Naipaul, whose books often dealt with colonialism and attacked religion, politicians and pillars of the literary establishment, also had a tense relationship with author Salman Rushdie, once describing Ayatollah Khomeini’s 1989 fatwa on Rushdie as “an extreme form of literary criticism”.
In a Twitter post, Rushdie conceded that the pair had “disagreed all our lives, about politics, about literature”, but added: “I feel as sad as if I just lost a beloved older brother. RIP Vidia.”
In a statement to the Press Association on Saturday night, Lady Naipaul said her husband was “a giant in all that he achieved”, adding: “He died peacefully surrounded by those he loved having lived a life which was full of wonderful creativity and endeavour.”
The author was awarded the Nobel Prize for Literature in 2001 for “having united perceptive narrative and incorruptible scrutiny in works that compel us to see the presence of suppressed histories”.
The Academy singled out his 1987 work The Enigma Of Arrival, saying he created an “unrelenting image of the placid collapse of the old colonial ruling culture and the demise of European neighbourhoods”.

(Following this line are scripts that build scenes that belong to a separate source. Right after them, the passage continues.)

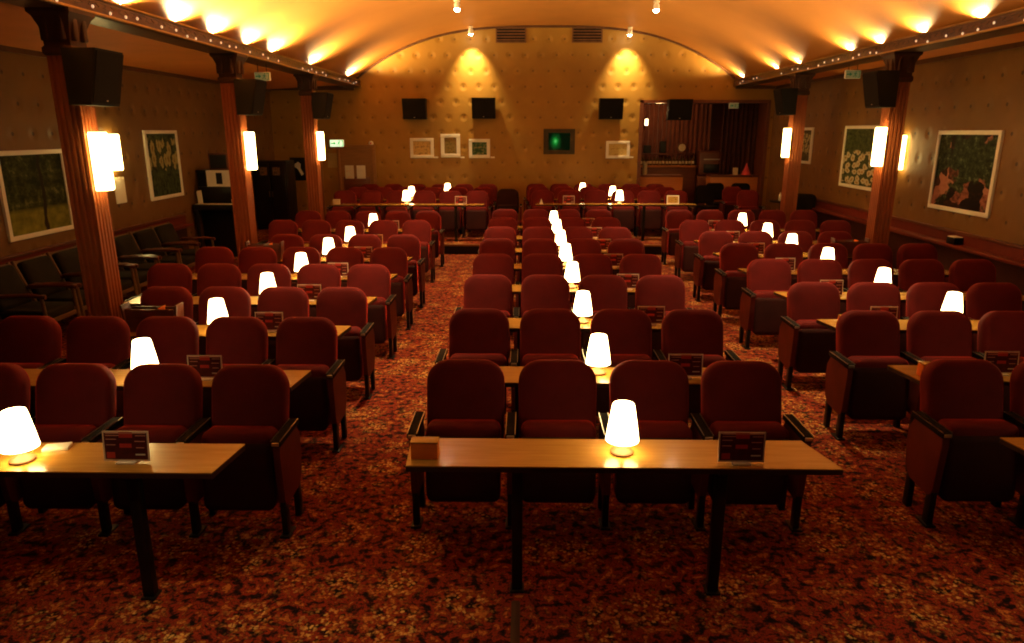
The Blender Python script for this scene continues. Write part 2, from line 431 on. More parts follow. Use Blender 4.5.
# beams
def beam(name, px, s):
    """s: +1 when the hall lies towards +x."""
    x0, x1 = px - s * .20, px + s * .14
    a, c = sorted((x0, x1))
    b = mb(M['beam']).box(a, c, Y0, YB, 3.27, 3.37)
    lip = sorted((px + s * .11, px + s * .145)); b.box(lip[0], lip[1], Y0, YB, 3.27, 3.425)
    b.m(M['brass'])
    q = sorted((px + s * .135, px + s * .165)); b.box(q[0], q[1], Y0, YB, 3.275, 3.30, .006)
    q = sorted((px + s * .135, px + s * .16)); b.box(q[0], q[1], Y0, YB, 3.412, 3.432, .006)
    o = b.obj(name); struct(o)
beam('beam_left', PXL, 1); beam('beam_right', PXR, -1)

# pillars
PY = [6.48, 10.05, 13.55]
def make_pillar():
    root = thing('pillar', '', 'pillar')
    w = .112; pts = []
    fl = 4
    def side(p, d, nrm):
        res = []
        L = 2 * w; step = L / (fl * 2 + 1)
        res.append(p)
        for k in range(fl):
            a = step * (2 * k + 1)
            for t, dep in ((0, 0), (.18, .014), (.5, .02), (.82, .014), (1, 0)):
                res.append((p[0] + d[0] * (a + step * t) - nrm[0] * dep, p[1] + d[1] * (a + step * t) - nrm[1] * dep))
        return res
    pts += side((-w, -w), (1, 0), (0, -1)); pts += side((w, -w), (0, 1), (1, 0))
    pts += side((w, w), (-1, 0), (0, 1)); pts += side((-w, w), (0, -1), (-1, 0))
    b = mb(M['pillar'])
    b.ring_loft([[(x, y, .30) for x, y in pts], [(x, y, 2.93) for x, y in pts]])
    b.obj('shaft', root, 30)
    mb(M['pillar']).box(-.15, .15, -.15, .15, 0, .28, .01).box(-.135, .135, -.135, .135, .28, .31, .01).obj('plinth', root)
    b = mb(M['capital'])
    prof = [(.12, 2.90), (.132, 2.92), (.132, 2.96), (.116, 2.98), (.118, 3.05), (.13, 3.13), (.16, 3.21), (.185, 3.24), (.185, 3.275)]
    b.ring_loft([[(r, -r, z), (r, r, z), (-r, r, z), (-r, -r, z)] for r, z in prof])
    for dx, dy in ((0, -1), (1, 0), (0, 1), (-1, 0)):
        for t in (-.065, .065):
            cx, cy = (t, dy * .13) if dx == 0 else (dx * .13, t)
            b.box(cx - .025, cx + .025, cy - .03, cy + .03, 3.02, 3.24, .012)
    b.obj('capital', root, 30)
    return root
p0 = make_pillar()
for i, y in enumerate(PY):
    where = ['nearest the camera', 'midway down the hall', 'close to the back wall'][i]
    for s, px in ((-1, PXL), (1, PXR)):
        nm = 'fluted red-brown pillar on the %s side, %s' % ('left' if s < 0 else 'right', where)
        z = PH if y > PF else 0
        if i == 0 and s < 0: r = p0; r.location = (px, y, 0); r['label'] = nm
        elif i == 0 and s > 0: continue
        else:
            if s > 0: nm = 'fluted red-brown pillar on the right side, %s' % ['', 'nearer of the two and beside the wall paintings', 'farther of the two and beside the bar opening'][i]
            r = dup(p0, (px, y if s < 0 else y - .02, 0), 0, nm)
        r['kind'] = 'structure'

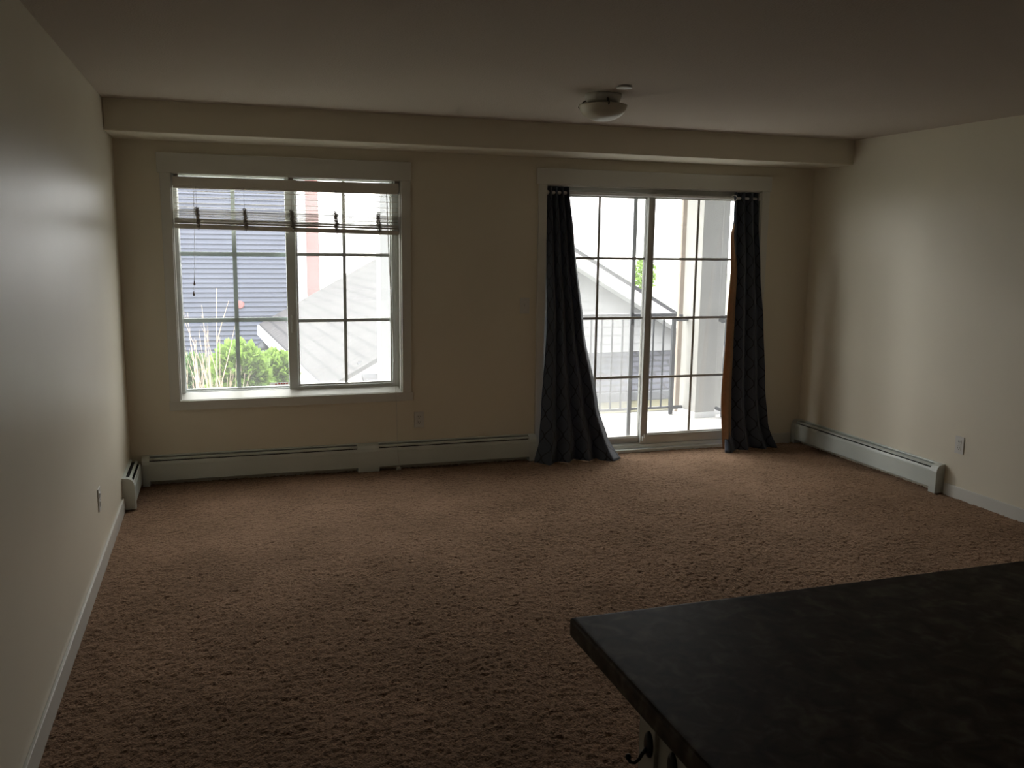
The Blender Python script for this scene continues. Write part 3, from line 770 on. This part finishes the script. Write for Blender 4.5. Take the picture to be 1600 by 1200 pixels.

Naipaul was knighted in 1990, and won numerous other major writing prizes throughout his life, including the Booker in 1971 and the David Cohen British literature prize in 1993.
His 1961 novel A House For Mr Biswas is regarded by many critics as one of his most influential works.
The book was based on the life of his father Seepersad, who was a reporter for the Trinidad Guardian.
Naipaul’s books on Islamic fundamentalism – the 1981 work Among The Believers and the 1998 book Beyond Belief – were written after he travelled through non-Arab “converted” Islamic countries.
His attacks on the religion prompted leading English professor Edward Said to say: “It is hard to believe any rational person would attack an entire culture on that scale.”
In the 1990s, Naipaul concentrated on non-fiction, and it was in 1994 that his long-awaited novel appeared, A Way In The World, an autobiography and a fictional history of colonialism, presenting stories from the times of Sir Walter Raleigh to the 19th century revolutionary Francisco Miranda.
There developed a decades-long friendship between Naipaul and Theroux, but in an angry and unforgiving book, Sir Vidia’s Shadow, Naipaul rejected Theroux.
The feud lasted until the pair finally buried the hatchet in 2011, when writer Ian McEwan persuaded them to shake hands at the Hay literature festival.
Theroux told the Associated Press that there had been a “great satisfaction in reconnecting”, adding: “It took him a long time to make his mark, but when he did, it happened in a big way.”
Naipaul – whose full name was Vidiadhar Surajprasad Naipaul – was born in Chaguanas, Trinidad, and his family moved to the country’s capital, Port of Spain, when he was six.
It would later become the setting for his first novel, written in 1959 and titled Miguel Street.
In 1948 he won a government scholarship to read English at Oxford’s University College, where he suffered a nervous breakdown.
He married Patricia Hale, whom he met at Oxford in 1955.
She died in 1996 and he went on to marry Lady Naipaul, who was some 20 years his junior, shortly afterwards.
Last month, Naipaul’s 1971 work In A Free State was shortlisted for the one-off Golden Man Booker, which marked the 50th anniversary of the Booker Prize.
Describing their friendship, Greig said: “His prose was as sharp as glass but his kindness was as warm as sunlight, is what I found.
“I met him 20 years ago and was as nervous and trepidatious as any journalist who went to see him, as his reputation was as being intolerant and grumpy and even sending journalists packing after a couple of questions as they were inadequately prepared to ask him questions and get answers he felt they deserved.
“His wife saw me arrive at the door at his house in Wiltshire and said, ‘Please be kind to Geordie’ and he was. It was a kindness that lasted 20 years and it was a friendship that went on through many different folds.”